Rubina Raja

Rubina Raja is professor of classical archaeology at Aarhus University, and director of the Danish National Research Foundation’s centre of excellence Centre for Urban Network Evolutions (UrbNet). She heads several further collective research projects: Archive Archaeology, the Palmyra Portrait Project, as well as Circular Economy and Urban Sustainability in Antiquity. Recently, her project Ceramics in Context, came to an end after four years of intense research and publications. She was co-PI of the ERC Advanced Grant project ‘Lived Ancient Religion’ (2012–2017). Raja is an experienced fieldwork archaeologist and co-directs fieldwork projects in the Mediterranean and the Middle East, most prominently the Danish-Italian Caesar’s Forum Project, as well as the Danish-German Jerash Northwest Quarter Project.

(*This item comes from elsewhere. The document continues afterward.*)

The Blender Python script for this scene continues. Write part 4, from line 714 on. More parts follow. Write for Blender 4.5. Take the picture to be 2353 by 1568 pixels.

Raja’s research focuses on urban and landscape archaeology, on sites and their multiple networks from the Hellenistic to the medieval periods as attested through empirical evidence and sources. She is also an expert on iconography and portrait traditions in the Roman world as well as religious life in Antiquity – all topics on which she has published extensively. While being a classical archaeologist, she also works in the fields intersecting traditional archaeology and natural sciences, bringing high-definition studies of the past to the forefront – an approach, which has most prominently been pioneered through the work done within the framework of UrbNet.